## begin
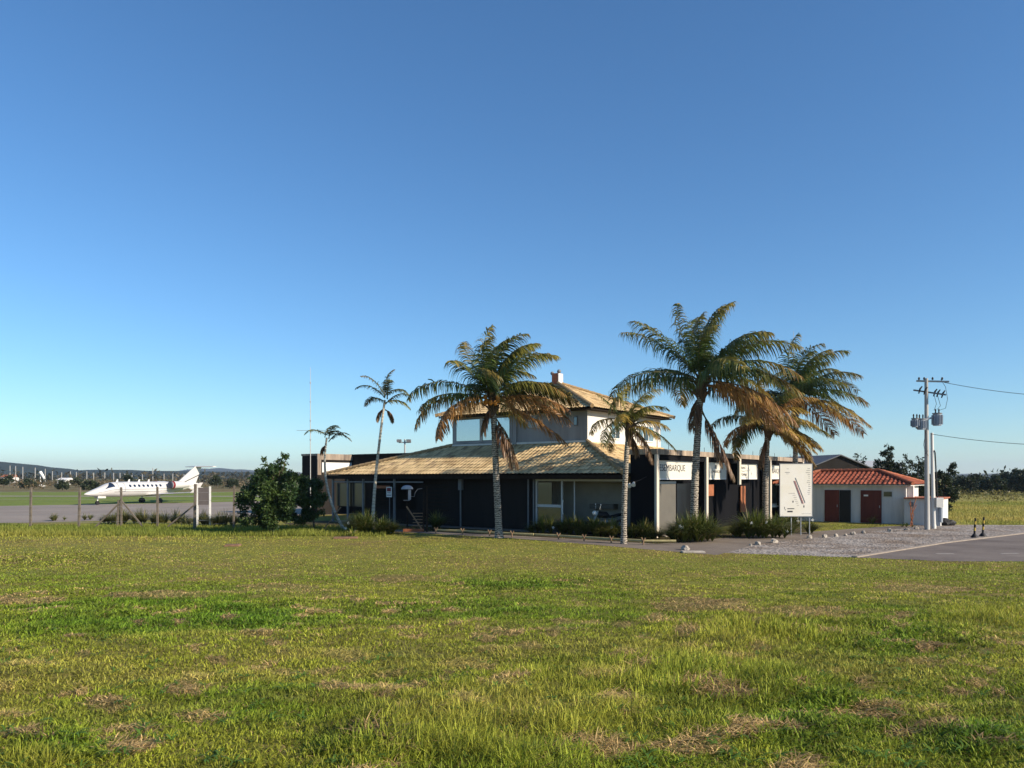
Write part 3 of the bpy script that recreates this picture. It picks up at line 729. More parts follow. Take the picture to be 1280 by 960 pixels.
# sign facade wall
fw=MB()
fw.box(-.22,22.8,.6,1.32,0,3.88); fw.box(12.2,22.8,1.32,9,0,3.88)
fw.box(-.22,-.02,.02,.6,0,3.88)
fw.build('facade_wall',M['facade'],T)
B('parapet',M['stone'],-.26,22.85,-.075,1.36,3.885,4.14)
lf=MB(); lf.box(0,5.6,.02,.6,3.62,3.88); lf.box(5.85,10.3,.02,.6,3.62,3.88); lf.box(10.6,15.6,.02,.6,3.62,3.88); lf.box(15.9,22.6,.02,.6,3.62,3.88); lf.build('soffit_band',M['facade'],T)
for (a,b,z0) in ((-.25,0,0),(5.55,5.8,0),(10.3,10.57,2.4),(15.65,15.9,0),(22.55,22.8,0)):
    B('fin_edge',M['fin'],a,b,-.07,.05,z0,3.882)
    if a>0: B('fin',M['facade'],a+.01,b-.01,.05,.6,z0,3.88)
# openings of the sign facade
B('shutter_panel',M['shutter'],.1,3.15,.56,.62,0,2.5); B('door_head',M['frame'],.1,3.1,.52,.6,2.5,2.62)
B('glass_door',M['darkglass'],3.3,5.4,.57,.63,0,2.5)
B('terracotta_board',M['terracotta'],6.98,7.8,.45,.5,1.8,2.42); B('terracotta_board',M['terracotta'],11.9,12.7,.45,.5,.75,2.3)
B('dark_door',M['facade'],8.2,9.9,.55,.63,0,2.5)
wn=B('window',M['frame'],16.7,18.8,.53,.62,.95,2.45); B('pane',M['glass'],16.8,18.7,.515,.528,1.1,2.38,wn); B('sill',M['signrim'],16.6,18.9,.45,.525,.85,.95,wn)
# upper storey
up=MB(); up.box(2.5,11,5.36,14.9,3.6,6.52); up.build('upper_wall',M['greywall'],T)  # white walls coloured grey, with the shade of the front painted in
B('upper_side_wall',M['white'],2.49,11.0,5.33,5.358,4.3,6.5)
B('skirting_band',M['white'],2.42,2.5,5.3,14.95,4.70,4.80)
B('upper_corner_post',M['greywall'],2.4,2.498,10.0,10.25,4.7,6.5); B('corner_post',M['white'],10.7,11.08,5.25,5.33,4.3,6.5)
wf=B('picture_window',M['greywall'],2.44,2.497,10.3,14.8,4.82,6.48)
B('pane',M['glass'],2.415,2.437,12.7,14.5,5.0,6.25,wf); B('pane',M['glass'],2.415,2.437,10.5,12.45,5.0,6.25,wf)
B('mullion',M['frame'],2.40,2.436,12.5,12.65,4.95,6.3,wf)
s1=B('small_window',M['frame'],2.44,2.497,8.4,9.2,5.6,6.32); B('pane',M['darkglass'],2.425,2.437,8.82,9.15,5.65,6.27,s1); B('pane',M['darkglass'],2.425,2.437,8.45,8.78,5.65,6.27,s1)
s1=B('small_window',M['grey'],2.44,2.497,5.95,6.15,5.6,6.1); B('pane',M['darkglass'],2.425,2.437,5.97,6.13,5.65,6.05,s1)
for (a,b) in ((4.9,5.95),(8.1,10.2)):
    w1=B('side_window',M['signrim'],a,b,5.27,5.328,4.95,5.95)
    n_=2 if b-a<1.5 else 3
    for k in range(n_):
        x0=a+.08+k*(b-a-.08)/n_; x1=a+(k+1)*(b-a-.08)/n_
        B('pane',M['glass'] if k%2==0 else M['darkglass'],x0,x1,5.255,5.268,5.03,5.87,w1)
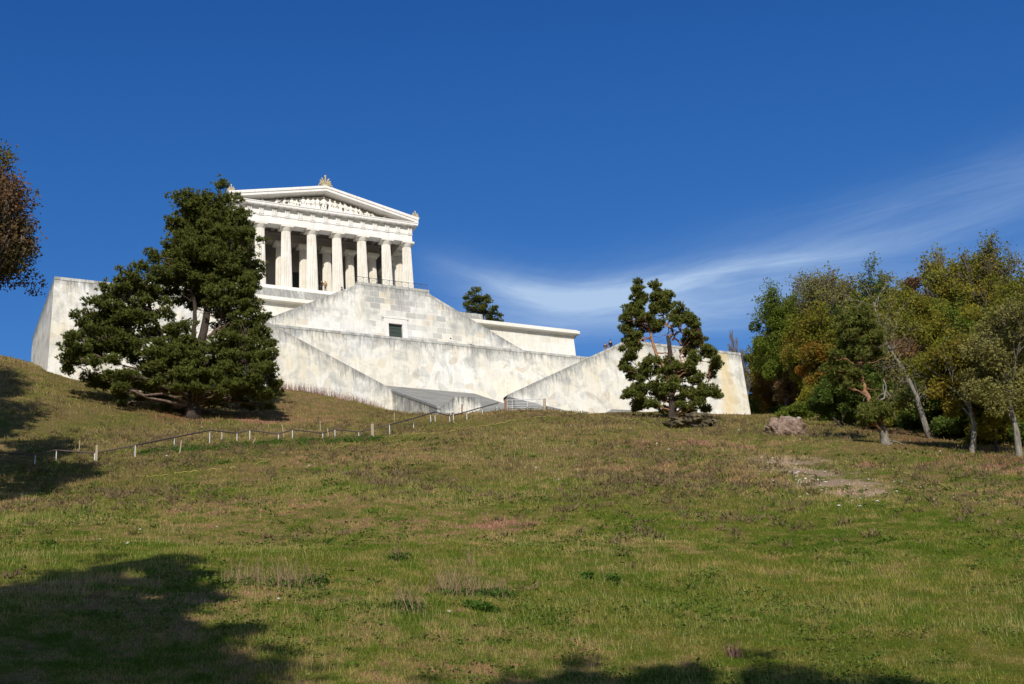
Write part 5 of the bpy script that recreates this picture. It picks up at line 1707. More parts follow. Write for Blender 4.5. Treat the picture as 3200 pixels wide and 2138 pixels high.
# ------------------------------------------------------------------ handrail, posts, gate
STEEL = simple_mat('galvanised_steel', (0.62, 0.63, 0.62), 0.45, 0.12, 4.0)
RAILM = simple_mat('rail_brown_paint', (0.095, 0.07, 0.058), 0.6, 0.25)
WOOD = simple_mat('weathered_wood', (0.36, 0.29, 0.20), 0.85, 0.35, 5.0)
WOODR = simple_mat('reddish_wood', (0.24, 0.13, 0.09), 0.85, 0.3, 5.0)
YELLOW = simple_mat('yellow_hose', (0.42, 0.38, 0.09), 0.6, 0.12)


def post_at(px, ytop, ybot, d0=60):
    g_ = ground_hit(px, ybot, d0)
    d = math.hypot(g_[0] - CAM[0], g_[1] - CAM[1])
    tpz = at(px, ytop, d)[2]
    top = np.array([g_[0], g_[1], tpz])
    g_ = g_.copy(); g_[2] -= 0.15
    return g_, top


def handrail(name, posts, rail, label, lead=(None, None)):
    tops, base0 = {}, None
    objs = []
    for (x_, yt_, yb_) in posts:
        g_, tp_ = post_at(x_, yt_, yb_)
        objs.append((g_, tp_)); tops[x_] = tp_
    root = empty(name, objs[0][0], label, 'handrail')
    for g_, tp_ in objs:
        m = MB(); m.tube([g_, tp_], 0.035, 7); m.build('post', STEEL, root)
    pts = []
    xs_ = sorted(tops)
    ds_ = [math.hypot(tops[a][0] - CAM[0], tops[a][1] - CAM[1]) for a in xs_]
    for (x_, y_) in rail:
        pts.append(at(x_, y_, float(np.interp(x_, xs_, ds_))))
    m = MB(); m.tube(pts, 0.06, 7); m.build('rail', RAILM, root)
    return root


pL = [F1(x, 0)[:1] + (F1(x, a)[1], F1(x, b)[1]) for x, a, b in ((255, 522, 588), (410, 488, 578), (693, 508, 565))]
handrail('handrail', pL, [F1(-60, 500), F1(0, 503), F1(255, 521), F1(410, 486), F1(693, 507)], 'short low handrail in the shade at the far left, white posts under a brown rail')
pM = [F1(x, 0)[:1] + (F1(x, a)[1], F1(x, b)[1]) for x, a, b in ((990, 450, 535), (1277, 393, 478), (1538, 342, 430), (1738, 360, 420), (1832, 340, 410), (2042, 368, 408), (2145, 337, 397))]
pM += [F2(x, 0)[:1] + (F2(x, a)[1], F2(x, b)[1]) for x, a, b in ((255, 360, 395), (345, 335, 393), (520, 352, 390), (747, 300, 375), (922, 253, 330), (1080, 205, 275), (1187, 237, 282), (1313, 203, 262), (1427, 170, 222), (1533, 140, 205))]
handrail('handrail', pM, [F1(720, 502), F1(990, 450), F1(1277, 392), F1(1540, 340), F1(1738, 360), F1(1832, 338), F1(2042, 368), F1(2145, 335), F2(255, 360), F2(345, 333), F2(520, 352), F2(747, 299), F2(922, 252), F2(1077, 205), F2(1187, 236), F2(1313, 203), F2(1427, 170), F2(1543, 138)],
         'long kinked brown handrail on white posts climbing from the left shade to the gate')

for (fn, x_, yt_, yb_, r_, lean, lab, mt_) in (
        (F2, 621, 295, 395, 0.15, 0.0, 'thick pale wooden post standing in the middle of the long handrail', WOOD),
        (F1, 1625, 350, 418, 0.09, 0.02, 'rough wooden post between two high bends of the handrail', WOOD),
        (F1, 706, 450, 566, 0.10, 0.0, 'rough wooden post where the short shaded handrail ends', WOOD),
        (F1, 1315, 415, 515, 0.05, 0.12, 'thin grey stake leaning just below the rising handrail', WOOD),
        (F1, 578, 412, 492, 0.04, 0.05, 'thin stake standing in the shade above the short handrail', WOOD),
        (F1, 2083, 300, 390, 0.045, -0.12, 'thin leaning stake behind the low dip of the handrail', WOOD),
        (F1, 1845, 395, 440, 0.045, 0.5, 'broken stake leaning far over in front of the handrail', WOOD),
        (F2, 237, 270, 350, 0.045, 0.0, 'pale thin stake in the grass behind the handrail', WOOD),
        (F2, 297, 325, 405, 0.045, -0.06, 'thin stake in front of the handrail left of the thick post', WOOD),
        (F2, 780, 205, 280, 0.04, 0.03, 'thin stake at the corner of the streaked cheek wall', WOOD),
        (F2, 1048, 230, 284, 0.04, 0.0, 'thin steel stake beside the high peak of the handrail', STEEL),
        (F2, 1215, 225, 280, 0.04, 0.0, 'thin steel stake beside the lowest bend below the gate', STEEL),
        (F2, 1105, 168, 200, 0.04, 0.0, 'short steel stake against the grey front steps', STEEL)):
    X_, Yt = fn(x_, yt_); Yb = fn(x_, yb_)[1]
    g_, tp_ = post_at(X_, Yt, Yb)
    tp_ = tp_ + CR * lean * (tp_[2] - g_[2])
    m = MB()
    mid = (g_ + tp_) / 2 + CR * 0.01
    m.tube([g_, mid, tp_ - (tp_ - g_) * 0.04, tp_], [r_ * 1.05, r_, r_ * 0.97, r_ * 0.7], 7)
    tag(m.build('post', mt_), lab, 'post', 'wooden and steel posts along the path')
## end
Return verbatim the lines that run from the line containing "Write part 5" through the line containing "return g_, top", inclusive.

### [OUTPUT]
Write part 5 of the bpy script that recreates this picture. It picks up at line 1707. More parts follow. Write for Blender 4.5. Treat the picture as 3200 pixels wide and 2138 pixels high.
# ------------------------------------------------------------------ handrail, posts, gate
STEEL = simple_mat('galvanised_steel', (0.62, 0.63, 0.62), 0.45, 0.12, 4.0)
RAILM = simple_mat('rail_brown_paint', (0.095, 0.07, 0.058), 0.6, 0.25)
WOOD = simple_mat('weathered_wood', (0.36, 0.29, 0.20), 0.85, 0.35, 5.0)
WOODR = simple_mat('reddish_wood', (0.24, 0.13, 0.09), 0.85, 0.3, 5.0)
YELLOW = simple_mat('yellow_hose', (0.42, 0.38, 0.09), 0.6, 0.12)


def post_at(px, ytop, ybot, d0=60):
    g_ = ground_hit(px, ybot, d0)
    d = math.hypot(g_[0] - CAM[0], g_[1] - CAM[1])
    tpz = at(px, ytop, d)[2]
    top = np.array([g_[0], g_[1], tpz])
    g_ = g_.copy(); g_[2] -= 0.15
    return g_, top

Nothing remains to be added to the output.